In the final chapter, covering 1985 to the present, Aspect explains why he decided not to continue his research with entangled photons and to switch subject. His opinion was that the technology at the time wasn’t ripe enough to close some of the remaining loopholes in his experiments – loopholes of a type that Bell considered less important. Aspect was convinced that if quantum mechanics was faulty, one would have seen indications of that in his experiments. It took until 2015 for two of the loopholes left open by Aspect’s experiments (the locality and detection loophole) to be simultaneously closed. Yet no experiment, as ideal as it is, can be said to be totally loophole-free, as Aspect says. The final chapter also covers more philosophical aspects of quantum non-locality and speculations about how Einstein would have reacted to the violation of Bell’s inequalities. In complementary sections, Aspect speaks about the no-cloning theorem, technological applications of quantum optics like quantum cryptography according to Ekert, quantum teleportation and quantum random number generators.

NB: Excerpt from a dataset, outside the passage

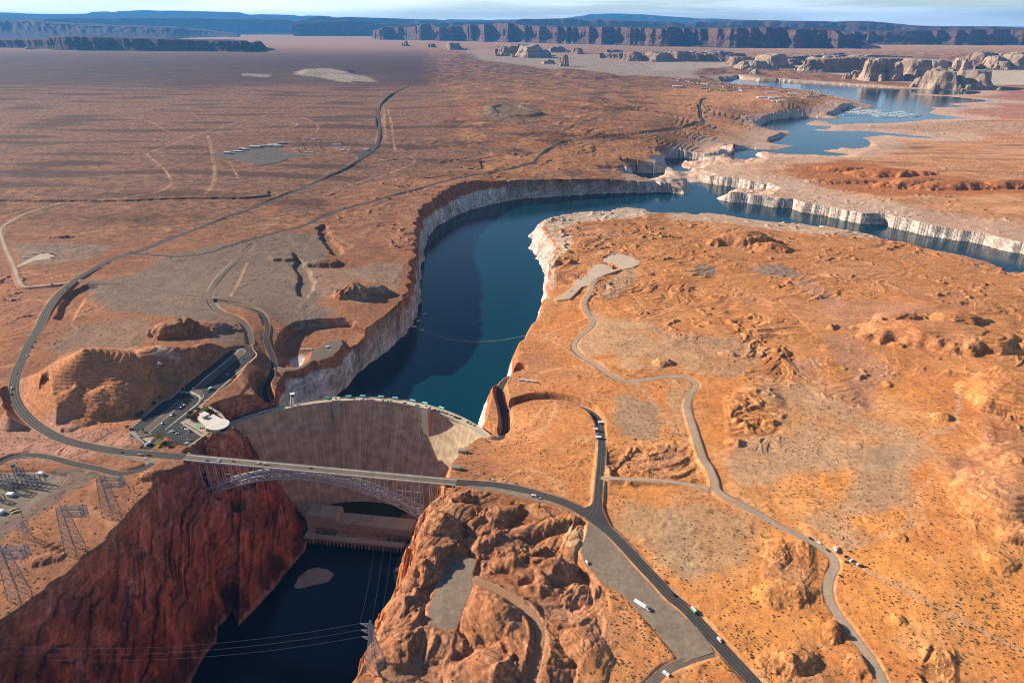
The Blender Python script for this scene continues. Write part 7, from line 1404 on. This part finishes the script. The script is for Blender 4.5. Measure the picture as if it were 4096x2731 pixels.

Who will profit from reading this book? First one should say that it is not a quantum-mechanics or quantum-optics textbook. Most of the material is written in such a way that it will be accessible and enjoyable to the educated layperson. For the more curious reader, supplementary sections cover physical aspects in deeper detail, and the book cites more than 80 original references. Aspect’s long experience and honed pedagogical skills are evident throughout. It is an engaging and authoritative introduction to one of the most profound debates in modern physics.